State only the number of lines that contain the string "this".
--- Start Extracted entries ---
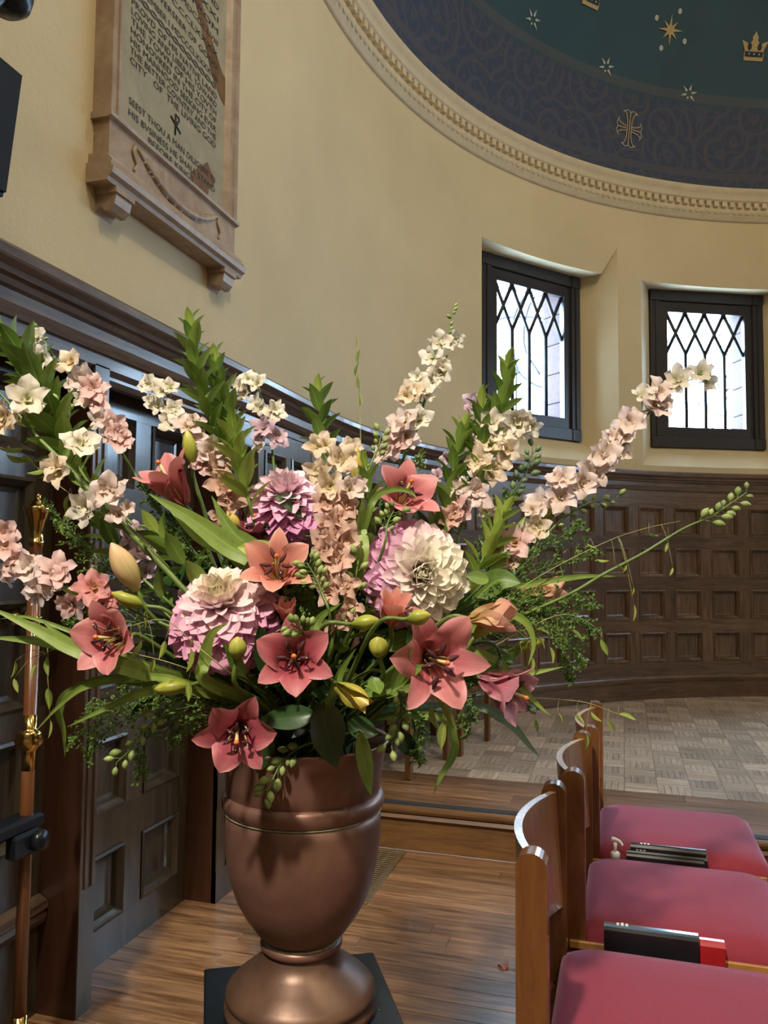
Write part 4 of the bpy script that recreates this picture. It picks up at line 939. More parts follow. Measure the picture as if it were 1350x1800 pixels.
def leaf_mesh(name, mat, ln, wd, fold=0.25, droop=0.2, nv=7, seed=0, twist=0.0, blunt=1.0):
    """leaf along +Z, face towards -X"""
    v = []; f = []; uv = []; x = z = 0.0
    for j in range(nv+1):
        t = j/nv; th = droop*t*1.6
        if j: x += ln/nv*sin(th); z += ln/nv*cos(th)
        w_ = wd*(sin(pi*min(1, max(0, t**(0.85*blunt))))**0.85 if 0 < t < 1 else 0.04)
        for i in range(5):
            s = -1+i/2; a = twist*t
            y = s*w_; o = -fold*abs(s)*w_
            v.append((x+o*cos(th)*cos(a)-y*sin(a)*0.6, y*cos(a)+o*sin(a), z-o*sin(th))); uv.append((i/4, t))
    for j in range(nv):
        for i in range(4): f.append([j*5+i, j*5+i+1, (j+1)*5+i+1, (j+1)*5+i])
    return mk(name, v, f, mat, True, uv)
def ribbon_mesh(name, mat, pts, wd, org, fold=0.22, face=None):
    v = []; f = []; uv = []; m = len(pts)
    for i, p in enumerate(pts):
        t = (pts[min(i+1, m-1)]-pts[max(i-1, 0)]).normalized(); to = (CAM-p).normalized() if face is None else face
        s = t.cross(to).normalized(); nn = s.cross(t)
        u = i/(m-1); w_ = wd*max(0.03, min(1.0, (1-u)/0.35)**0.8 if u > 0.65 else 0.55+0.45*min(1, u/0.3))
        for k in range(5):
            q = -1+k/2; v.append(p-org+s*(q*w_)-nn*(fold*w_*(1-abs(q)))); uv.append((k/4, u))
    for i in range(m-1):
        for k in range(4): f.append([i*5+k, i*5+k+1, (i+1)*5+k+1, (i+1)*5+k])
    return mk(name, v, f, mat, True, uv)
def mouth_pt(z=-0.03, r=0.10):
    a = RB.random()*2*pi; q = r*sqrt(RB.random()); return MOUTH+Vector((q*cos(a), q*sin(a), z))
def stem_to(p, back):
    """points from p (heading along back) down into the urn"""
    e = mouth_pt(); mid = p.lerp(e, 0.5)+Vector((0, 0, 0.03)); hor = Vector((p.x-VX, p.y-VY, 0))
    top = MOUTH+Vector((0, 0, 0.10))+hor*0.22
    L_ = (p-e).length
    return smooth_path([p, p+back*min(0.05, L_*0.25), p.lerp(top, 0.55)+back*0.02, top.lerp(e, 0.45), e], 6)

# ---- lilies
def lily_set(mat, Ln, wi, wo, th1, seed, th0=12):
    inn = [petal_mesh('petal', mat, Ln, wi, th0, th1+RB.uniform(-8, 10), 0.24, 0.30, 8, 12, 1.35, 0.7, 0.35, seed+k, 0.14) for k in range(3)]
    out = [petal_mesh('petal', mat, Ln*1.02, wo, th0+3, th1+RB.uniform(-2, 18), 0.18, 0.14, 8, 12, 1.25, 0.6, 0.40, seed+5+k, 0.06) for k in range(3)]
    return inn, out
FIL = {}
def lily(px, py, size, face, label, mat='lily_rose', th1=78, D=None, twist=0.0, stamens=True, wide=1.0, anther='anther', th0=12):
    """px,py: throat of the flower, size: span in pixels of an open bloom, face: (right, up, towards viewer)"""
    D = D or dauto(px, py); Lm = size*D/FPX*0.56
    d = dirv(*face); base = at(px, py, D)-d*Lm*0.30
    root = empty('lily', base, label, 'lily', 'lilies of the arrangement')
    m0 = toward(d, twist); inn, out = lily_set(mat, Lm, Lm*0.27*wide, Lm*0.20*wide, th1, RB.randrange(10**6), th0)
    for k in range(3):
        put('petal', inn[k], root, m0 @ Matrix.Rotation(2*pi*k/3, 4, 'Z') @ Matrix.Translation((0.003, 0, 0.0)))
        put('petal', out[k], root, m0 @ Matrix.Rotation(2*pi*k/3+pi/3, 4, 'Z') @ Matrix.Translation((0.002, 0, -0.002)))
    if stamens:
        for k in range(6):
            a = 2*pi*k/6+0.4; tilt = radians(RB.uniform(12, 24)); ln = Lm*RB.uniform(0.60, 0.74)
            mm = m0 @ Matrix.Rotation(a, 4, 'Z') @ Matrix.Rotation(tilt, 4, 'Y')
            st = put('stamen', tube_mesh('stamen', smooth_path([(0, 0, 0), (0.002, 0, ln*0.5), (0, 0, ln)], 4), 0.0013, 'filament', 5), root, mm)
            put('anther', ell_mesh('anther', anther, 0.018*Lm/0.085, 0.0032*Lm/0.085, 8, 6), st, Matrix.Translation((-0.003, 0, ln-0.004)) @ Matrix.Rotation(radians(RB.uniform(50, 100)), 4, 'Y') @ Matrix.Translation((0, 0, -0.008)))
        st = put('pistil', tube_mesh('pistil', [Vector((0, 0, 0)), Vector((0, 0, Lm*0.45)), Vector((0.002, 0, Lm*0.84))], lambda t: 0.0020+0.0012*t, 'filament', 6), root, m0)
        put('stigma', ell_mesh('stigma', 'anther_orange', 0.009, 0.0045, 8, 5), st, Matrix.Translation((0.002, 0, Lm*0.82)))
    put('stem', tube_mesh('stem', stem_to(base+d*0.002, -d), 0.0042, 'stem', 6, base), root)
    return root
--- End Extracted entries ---
--- Start Extracted entries ---
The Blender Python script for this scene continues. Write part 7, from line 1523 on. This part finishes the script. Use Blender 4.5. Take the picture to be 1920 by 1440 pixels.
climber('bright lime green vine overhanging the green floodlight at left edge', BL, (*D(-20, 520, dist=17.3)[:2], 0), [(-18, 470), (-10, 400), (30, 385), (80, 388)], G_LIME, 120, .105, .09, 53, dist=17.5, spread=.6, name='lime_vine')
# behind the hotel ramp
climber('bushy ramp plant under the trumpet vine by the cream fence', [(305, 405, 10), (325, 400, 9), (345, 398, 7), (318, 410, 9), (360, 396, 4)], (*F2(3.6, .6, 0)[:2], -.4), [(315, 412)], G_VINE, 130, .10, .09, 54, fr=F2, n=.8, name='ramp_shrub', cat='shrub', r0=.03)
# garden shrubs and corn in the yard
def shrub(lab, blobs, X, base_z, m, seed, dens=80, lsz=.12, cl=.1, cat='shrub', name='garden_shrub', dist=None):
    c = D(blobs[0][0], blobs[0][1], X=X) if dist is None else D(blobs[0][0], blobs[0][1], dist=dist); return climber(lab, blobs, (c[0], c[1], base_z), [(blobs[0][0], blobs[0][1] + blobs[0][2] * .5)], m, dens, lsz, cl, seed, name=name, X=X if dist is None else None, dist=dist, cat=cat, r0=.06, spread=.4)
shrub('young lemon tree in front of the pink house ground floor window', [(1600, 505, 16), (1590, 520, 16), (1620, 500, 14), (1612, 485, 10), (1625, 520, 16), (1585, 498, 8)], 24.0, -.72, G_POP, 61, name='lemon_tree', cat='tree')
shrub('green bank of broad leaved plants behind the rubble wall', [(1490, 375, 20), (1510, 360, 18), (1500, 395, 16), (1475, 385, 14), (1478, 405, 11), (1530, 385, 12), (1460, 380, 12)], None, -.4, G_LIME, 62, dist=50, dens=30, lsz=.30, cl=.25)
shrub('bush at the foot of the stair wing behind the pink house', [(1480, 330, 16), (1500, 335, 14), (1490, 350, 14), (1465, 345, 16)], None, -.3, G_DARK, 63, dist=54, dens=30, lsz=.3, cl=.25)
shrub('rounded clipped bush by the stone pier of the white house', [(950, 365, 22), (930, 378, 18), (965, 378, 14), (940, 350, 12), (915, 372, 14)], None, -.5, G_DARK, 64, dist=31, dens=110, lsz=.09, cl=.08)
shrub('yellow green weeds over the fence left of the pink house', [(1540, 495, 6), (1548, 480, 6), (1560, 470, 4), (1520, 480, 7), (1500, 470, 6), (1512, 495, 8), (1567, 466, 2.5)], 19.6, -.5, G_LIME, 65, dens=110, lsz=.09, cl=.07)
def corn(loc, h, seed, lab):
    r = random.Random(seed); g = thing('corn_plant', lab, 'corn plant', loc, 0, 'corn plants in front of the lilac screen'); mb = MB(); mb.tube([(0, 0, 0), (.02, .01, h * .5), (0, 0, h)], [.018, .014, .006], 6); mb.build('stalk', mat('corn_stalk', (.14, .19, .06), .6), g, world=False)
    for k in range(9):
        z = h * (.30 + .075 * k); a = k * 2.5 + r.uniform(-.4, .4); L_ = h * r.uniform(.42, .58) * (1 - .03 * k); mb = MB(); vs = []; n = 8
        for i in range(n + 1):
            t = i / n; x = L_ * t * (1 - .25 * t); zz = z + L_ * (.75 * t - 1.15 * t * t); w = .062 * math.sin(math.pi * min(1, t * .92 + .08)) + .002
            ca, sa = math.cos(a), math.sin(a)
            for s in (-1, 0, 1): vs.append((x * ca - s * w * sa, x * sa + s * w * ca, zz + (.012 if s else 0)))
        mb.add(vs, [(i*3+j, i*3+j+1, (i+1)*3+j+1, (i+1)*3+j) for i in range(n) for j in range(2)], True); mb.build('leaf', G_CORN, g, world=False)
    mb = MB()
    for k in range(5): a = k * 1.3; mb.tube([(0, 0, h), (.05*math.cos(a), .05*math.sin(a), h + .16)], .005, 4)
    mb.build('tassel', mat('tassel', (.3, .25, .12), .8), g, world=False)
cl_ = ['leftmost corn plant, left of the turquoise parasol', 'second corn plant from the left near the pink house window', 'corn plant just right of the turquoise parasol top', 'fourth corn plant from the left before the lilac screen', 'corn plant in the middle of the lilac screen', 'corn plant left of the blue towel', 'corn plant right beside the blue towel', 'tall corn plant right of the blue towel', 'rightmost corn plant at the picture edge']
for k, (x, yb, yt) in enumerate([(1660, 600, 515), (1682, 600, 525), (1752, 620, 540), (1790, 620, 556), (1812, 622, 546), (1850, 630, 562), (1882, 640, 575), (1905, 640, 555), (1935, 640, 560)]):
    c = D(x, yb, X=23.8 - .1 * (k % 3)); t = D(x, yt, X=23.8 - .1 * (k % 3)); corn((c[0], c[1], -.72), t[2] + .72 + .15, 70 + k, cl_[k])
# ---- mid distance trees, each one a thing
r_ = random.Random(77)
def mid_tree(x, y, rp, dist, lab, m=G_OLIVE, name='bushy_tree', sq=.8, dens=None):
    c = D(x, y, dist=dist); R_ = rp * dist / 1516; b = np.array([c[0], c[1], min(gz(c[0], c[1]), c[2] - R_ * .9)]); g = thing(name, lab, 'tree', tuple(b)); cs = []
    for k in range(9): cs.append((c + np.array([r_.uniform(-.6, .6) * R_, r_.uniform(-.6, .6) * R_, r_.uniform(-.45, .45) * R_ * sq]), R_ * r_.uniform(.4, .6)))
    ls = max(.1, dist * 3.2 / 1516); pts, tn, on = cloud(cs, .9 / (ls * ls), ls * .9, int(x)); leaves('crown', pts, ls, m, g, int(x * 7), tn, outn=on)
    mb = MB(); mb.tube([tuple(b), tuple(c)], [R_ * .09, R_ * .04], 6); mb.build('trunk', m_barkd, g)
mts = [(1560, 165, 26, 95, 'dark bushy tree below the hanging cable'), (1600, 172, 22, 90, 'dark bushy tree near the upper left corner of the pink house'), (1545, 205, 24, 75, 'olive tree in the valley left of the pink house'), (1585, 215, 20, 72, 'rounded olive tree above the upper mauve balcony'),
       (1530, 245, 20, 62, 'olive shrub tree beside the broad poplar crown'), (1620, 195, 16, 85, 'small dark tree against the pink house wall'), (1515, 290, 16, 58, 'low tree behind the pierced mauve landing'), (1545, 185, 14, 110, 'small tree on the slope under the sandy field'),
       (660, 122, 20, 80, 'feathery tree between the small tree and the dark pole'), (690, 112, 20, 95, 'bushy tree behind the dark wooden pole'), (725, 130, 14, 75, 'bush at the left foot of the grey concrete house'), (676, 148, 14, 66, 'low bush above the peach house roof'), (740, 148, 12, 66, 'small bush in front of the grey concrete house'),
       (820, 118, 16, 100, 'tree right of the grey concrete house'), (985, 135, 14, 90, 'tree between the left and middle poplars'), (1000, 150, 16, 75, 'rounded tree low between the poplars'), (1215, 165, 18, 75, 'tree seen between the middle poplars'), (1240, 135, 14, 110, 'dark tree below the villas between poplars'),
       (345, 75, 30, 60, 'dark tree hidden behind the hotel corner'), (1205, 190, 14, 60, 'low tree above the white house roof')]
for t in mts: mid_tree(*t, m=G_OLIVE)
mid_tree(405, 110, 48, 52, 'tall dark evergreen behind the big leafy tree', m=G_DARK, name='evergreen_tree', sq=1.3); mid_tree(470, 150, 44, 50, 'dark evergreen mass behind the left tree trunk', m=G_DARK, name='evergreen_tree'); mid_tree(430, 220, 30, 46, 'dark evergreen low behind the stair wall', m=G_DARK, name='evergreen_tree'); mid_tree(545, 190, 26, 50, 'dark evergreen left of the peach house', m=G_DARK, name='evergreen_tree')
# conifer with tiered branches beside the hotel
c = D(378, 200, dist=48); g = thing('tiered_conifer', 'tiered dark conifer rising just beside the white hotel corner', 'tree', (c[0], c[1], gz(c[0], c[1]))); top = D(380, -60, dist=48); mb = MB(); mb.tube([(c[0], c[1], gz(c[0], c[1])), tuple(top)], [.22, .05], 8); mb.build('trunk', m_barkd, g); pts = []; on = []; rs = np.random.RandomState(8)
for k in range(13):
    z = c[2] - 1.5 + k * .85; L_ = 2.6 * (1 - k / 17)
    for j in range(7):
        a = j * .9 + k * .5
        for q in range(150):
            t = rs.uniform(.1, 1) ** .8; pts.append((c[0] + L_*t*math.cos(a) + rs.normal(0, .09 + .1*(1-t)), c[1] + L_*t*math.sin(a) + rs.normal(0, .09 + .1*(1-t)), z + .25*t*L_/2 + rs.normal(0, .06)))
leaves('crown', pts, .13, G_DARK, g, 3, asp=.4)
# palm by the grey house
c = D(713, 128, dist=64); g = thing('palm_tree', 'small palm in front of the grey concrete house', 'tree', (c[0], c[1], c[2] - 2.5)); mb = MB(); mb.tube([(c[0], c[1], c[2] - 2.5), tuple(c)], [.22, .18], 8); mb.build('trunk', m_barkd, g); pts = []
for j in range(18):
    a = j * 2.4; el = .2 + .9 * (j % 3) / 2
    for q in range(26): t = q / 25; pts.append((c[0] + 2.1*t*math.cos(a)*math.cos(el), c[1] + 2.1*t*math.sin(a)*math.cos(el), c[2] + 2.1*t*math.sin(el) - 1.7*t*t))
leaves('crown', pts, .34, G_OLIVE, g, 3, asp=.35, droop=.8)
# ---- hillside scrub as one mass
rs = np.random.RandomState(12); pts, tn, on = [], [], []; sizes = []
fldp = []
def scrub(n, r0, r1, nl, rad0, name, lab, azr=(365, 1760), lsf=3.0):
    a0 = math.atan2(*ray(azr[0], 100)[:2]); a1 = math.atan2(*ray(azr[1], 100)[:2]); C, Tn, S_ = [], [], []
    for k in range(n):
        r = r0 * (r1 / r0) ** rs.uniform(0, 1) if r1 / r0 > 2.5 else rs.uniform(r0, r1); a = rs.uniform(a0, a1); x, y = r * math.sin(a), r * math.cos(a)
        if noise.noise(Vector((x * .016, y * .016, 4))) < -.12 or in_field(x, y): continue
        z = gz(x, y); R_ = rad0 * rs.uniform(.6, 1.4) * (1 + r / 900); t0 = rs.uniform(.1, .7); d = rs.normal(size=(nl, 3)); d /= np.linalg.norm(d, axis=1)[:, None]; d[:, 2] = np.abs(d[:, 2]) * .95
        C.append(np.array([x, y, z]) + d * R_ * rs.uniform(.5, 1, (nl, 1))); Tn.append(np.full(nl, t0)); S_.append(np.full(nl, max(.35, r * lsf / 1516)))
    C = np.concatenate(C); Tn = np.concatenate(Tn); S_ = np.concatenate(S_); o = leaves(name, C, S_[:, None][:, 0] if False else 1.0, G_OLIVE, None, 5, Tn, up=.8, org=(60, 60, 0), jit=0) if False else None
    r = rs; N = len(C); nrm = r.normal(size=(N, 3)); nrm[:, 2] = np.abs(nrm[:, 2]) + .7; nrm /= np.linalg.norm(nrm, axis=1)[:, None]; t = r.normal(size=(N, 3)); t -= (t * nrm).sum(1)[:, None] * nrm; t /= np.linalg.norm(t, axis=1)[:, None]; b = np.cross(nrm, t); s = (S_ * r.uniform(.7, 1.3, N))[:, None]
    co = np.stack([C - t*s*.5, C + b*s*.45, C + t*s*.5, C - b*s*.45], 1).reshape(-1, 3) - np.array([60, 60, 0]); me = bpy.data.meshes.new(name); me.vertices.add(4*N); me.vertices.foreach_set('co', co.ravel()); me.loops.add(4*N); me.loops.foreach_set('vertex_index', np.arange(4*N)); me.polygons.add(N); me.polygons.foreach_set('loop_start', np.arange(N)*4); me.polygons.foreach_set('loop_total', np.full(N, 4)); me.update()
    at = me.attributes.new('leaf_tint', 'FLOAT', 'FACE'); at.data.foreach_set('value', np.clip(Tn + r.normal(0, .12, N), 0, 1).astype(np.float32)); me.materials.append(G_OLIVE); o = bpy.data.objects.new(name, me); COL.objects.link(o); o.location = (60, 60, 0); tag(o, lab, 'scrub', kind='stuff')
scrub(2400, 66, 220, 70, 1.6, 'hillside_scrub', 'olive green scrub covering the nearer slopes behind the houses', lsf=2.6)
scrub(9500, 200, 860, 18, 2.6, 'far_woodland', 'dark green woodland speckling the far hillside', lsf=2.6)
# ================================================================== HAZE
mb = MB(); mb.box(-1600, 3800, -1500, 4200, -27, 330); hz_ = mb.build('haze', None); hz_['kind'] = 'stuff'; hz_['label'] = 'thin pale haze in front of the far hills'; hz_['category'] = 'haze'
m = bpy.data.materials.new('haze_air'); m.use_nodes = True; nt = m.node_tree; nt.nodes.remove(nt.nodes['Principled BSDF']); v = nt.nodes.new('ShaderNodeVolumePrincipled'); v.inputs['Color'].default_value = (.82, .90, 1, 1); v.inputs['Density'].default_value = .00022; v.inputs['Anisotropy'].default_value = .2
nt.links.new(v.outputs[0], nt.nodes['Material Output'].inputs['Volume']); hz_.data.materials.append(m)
--- End Extracted entries ---
| Finished answer |
2